Workers in Georgia’s largest county on election night sealed ballots in boxes and shoved the boxes under a table that was brought into an absentee ballot counting room because they thought they were done for the evening, a top official disclosed Sunday.
“They simply left on their own when they saw one group of workers, whose job was only to open envelopes and who had completed that task, also leave,” Watson added.
The explanation doesn’t line up with what Regina Waller, Fulton County’s public affairs manager for elections, said on election night. She told ABC that the department sent the ballot counters at the arena home at 10:30 p.m. with no qualification.
“For clarification, I informed ABC News that some workers left but four remained,” Waller told The Epoch Times in an email last week.
A county spokeswoman told The Epoch Times on the day after the election that Registration & Elections Director Richard Barron told the Board of Commissioners that when he learned that counters were dismissed at 10:30 p.m., he advised that some workers needed to continue. It wasn’t clear what time that decision was made. The spokeswoman didn’t respond to a request for comment.
The footage showed workers pull out ballot boxes from underneath the table that was moved in.
“What are these ballots doing there separate from all the other ballots, and why are they only counting them when the place is cleared out, with no witnesses?” Jacki Pick, a lawyer who is volunteering with President Donald Trump’s campaign, told lawmakers, citing chain of custody concerns.
She showed the surveillance footage during the public hearing. A woman can be seen placing the table in the room around 8:22 a.m. on Election Day. The same woman was one of the few people left late at night.
“So the same person who stayed behind now, the same person who cleared the place out under the pretense that we’re going to stop counting, is the same person who put the table there,” Pick said.

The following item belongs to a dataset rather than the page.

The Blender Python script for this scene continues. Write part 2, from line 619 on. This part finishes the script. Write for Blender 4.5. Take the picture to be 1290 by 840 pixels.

Scanning machines can process about 3,000 ballots an hour and multiple machines were being used during the approximately two hours that only workers were present.
“Nothing we have learned from the independent monitor or our investigation have suggested any improper ballots were scanned,” the spokesman said.
Watson said the investigation and review of footage “revealed that there were no mystery ballots that were brought in from an known location and hidden under tables as has been reported by some.” The table in question was brought into the room at 8:22 a.m. Around 10 p.m., the footage showed ballots that had already been opened, but not counted, placed in boxes, sealed up, and stored under the table, according to Watson.
Three top state officials, including Raffensperger, appeared on Sunday morning shows. None were asked about the video.
“This was done because employees thought they were done for the night and were closing up and ready to leave. When the counting continued into later in the night, those boxes were opened so that the ballots inside could then be counted,” Watson said in her affidavit.
The investigation remains open.
In response to Watson’s filing, David Shafer, the head of Georgia’s Republican Party, said: “Fulton County elections officials have been falsely denying for weeks that they announced they were shutting down for night and packed everything up. Now they are claiming that the ballots from under the table were from when they announced they were shutting down and packed up.”
The filing was entered as part of the state’s defense in Pearson v. Kemp, a case filed by Sidney Powell and other lawyers on behalf of electors who want to have outside experts examine voting machines.